The state’s failure to provide busing bars access to a free public education and endangers children. For many working families, busing is the only way for children to get to school.

 

In a recent interview with the World Socialist Web Site, Nolan, a parent of two elementary school children in rural Madera County, said, “My kids get bussed to school. So far we are lucky and bus service remains an option. Walking to school isn’t possible because the school is 10 miles away. That means a 30-minute round trip commute every morning and every afternoon. If busing is cut, in practical terms for our family, it means one spouse can’t work during the week, unless one had a super flexible employer.”

 

The universal claim by politicians in Sacramento is that there is simply no money for vital social programs like school busing, However, for a small layer of Californians, $248 million, the amount slashed from the state busing program, is a small amount of their personal wealth.

 

These include Donald Bren, owner of the Irving Company, a commercial real estate owner. Bren’s net worth as of September 2011 was $12 billion. Other Californians living in this rarefied layer include Facebook found Mark Zuckerberg, net work of $13.5 billion; biotech investor Patrick Soon-Shiong, net worth of $7 billion; Google Co-Founders Larry Page and Sergey Brin, each with a net worth of $19.8 billion; and Oracle CEO Larry Ellison, the world’s fifth richest individual with a net worth of $39.5 billion.

 

One such member of this elite club, George Roberts, recently listed his San Benito River Valley home at an asking price of $32 million.
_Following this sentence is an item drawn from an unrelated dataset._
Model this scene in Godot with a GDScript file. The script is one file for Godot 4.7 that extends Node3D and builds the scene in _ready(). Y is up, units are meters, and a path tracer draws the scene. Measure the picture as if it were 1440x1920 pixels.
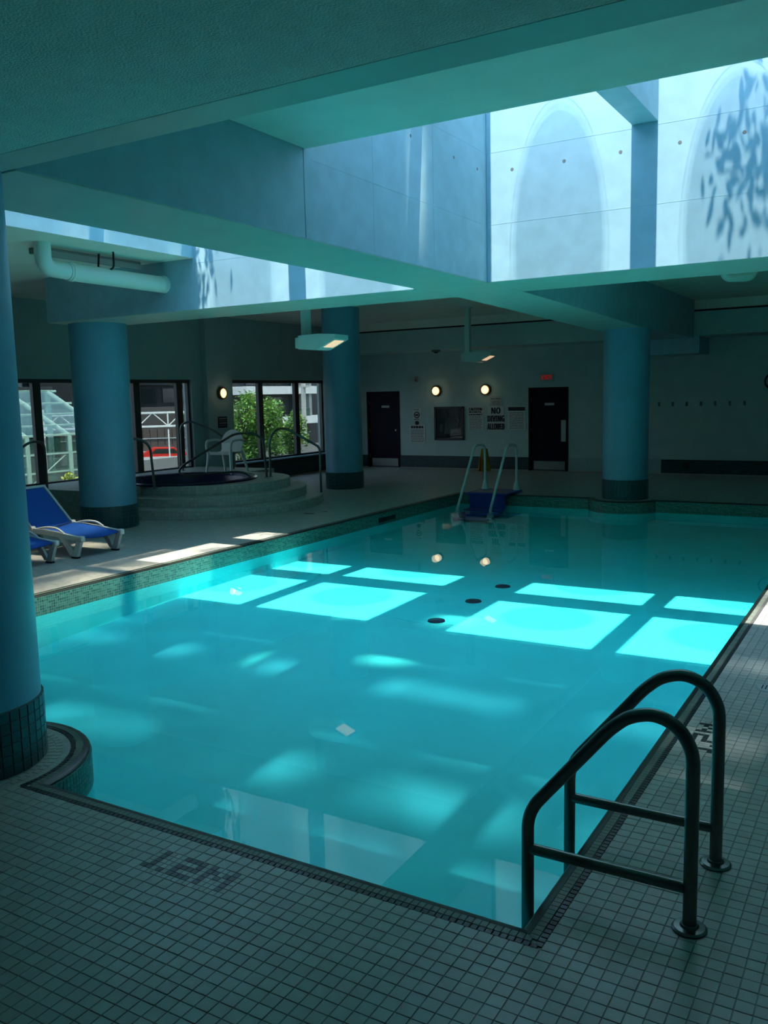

Justluxe.com describes the property as “over 10,000 acres of premium vineyard, agricultural and grazing land.”

 

Roberts accrued his more than $3 billion in estimated net worth largely through leveraged buyouts. As a partner of the leveraged buyout firm Kohlberg Kravis Roberts, Roberts used junk bonds to “buy underperforming companies, refine operations, [i.e. layoff thousands of workers] and flip them for profit,” according to his profile in Forbes.